El arte activista no se intenta reapropiar de un símbolo como podría sugerirse que hacen las activistas de Just Stop Oil con ‘Los girasoles’ de Van Gogh, sino que propone estrategias coherentes, fallas del sistema y lugares de fuga
En este debate, de una absurdidad inusitada, tampoco hay espacio para hablar del arte activista que señala las fallas del sistema y que lucha contra el cambio climático. No se plantea, y ni siquiera es nombrado. Y, sin embargo, es este arte el que intenta articular el duelo y la lucha contra el cambio climático, evidenciando las complejas relaciones entre el sistema capitalista, el colonialismo y la degradación climática, haciendo que cambiemos nuestra percepción de los objetos y de las acciones. No se intenta reapropiar de un símbolo como podría sugerirse que hacen las activistas de Just Stop Oil con Los girasoles de Van Gogh, sino que propone estrategias coherentes, fallas del sistema y lugares de fuga.

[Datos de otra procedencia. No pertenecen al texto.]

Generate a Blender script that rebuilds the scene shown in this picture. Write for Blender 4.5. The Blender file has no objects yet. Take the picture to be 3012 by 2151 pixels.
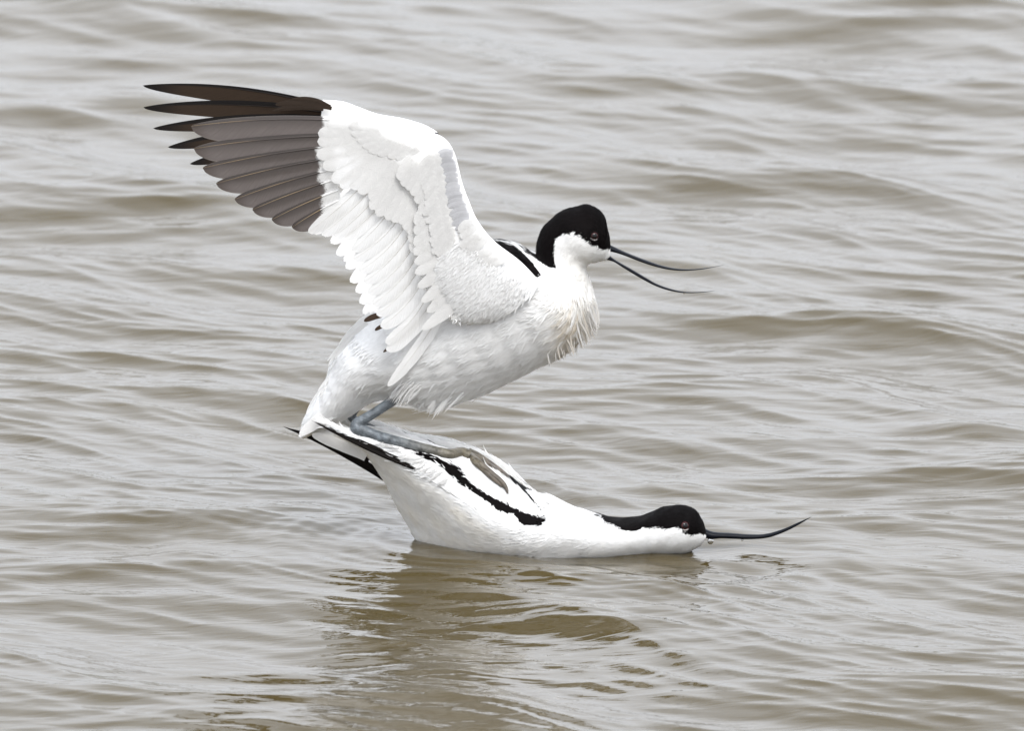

Como ocurre con la obra de la artista nigeriana Zina Saro-Wiwa, que en su película Karikpo Pipeline (2015) denuncia el impacto en el medio ambiente y la cultura Ogoni al que son sometidos tras el descubrimiento por parte de la petrolera Royal Dutch Sell en 1965 de un yacimiento petrolífero, volviendo su mirada sobre la tribu Ogoni, su capacidad de resistencia y el vínculo irrompible con el territorio en el que habita.
O el pequeño documental que realiza Ursula Biemann sobre las relaciones silentes entre el negocio del fracking en Canadá con el aumento del nivel del mar en Bangladesh, demostrando así la interconexión planetaria, como la devastación experimentada en ciertas localidades es inseparable de los excesos extractivistas que tienen lugar en la otra punta del mundo.
Un esfuerzo imaginativo se da también en Deep Float (2017) de la artista Monira Al-Qadiri, que recuerda los primeros usos terapéuticos que tenía el petróleo en la Edad Media y que imagina además un futuro de una economía postcarbono en el que estos usos terapéuticos superen a su interés y poder energético.
Estas formas artísticas son, sin duda, relevantes porque dan cabida a un discurso coherente, pensado y meditado que no se parece en nada a la improvisación y al absurdo.
En un momento en que vivimos en una deriva continua de sobresaltos informativos, pensar con largo recorrido es un lujo, poder hablar de estas piezas, como del sacrificio de Wynn Bruce, es lo necesario.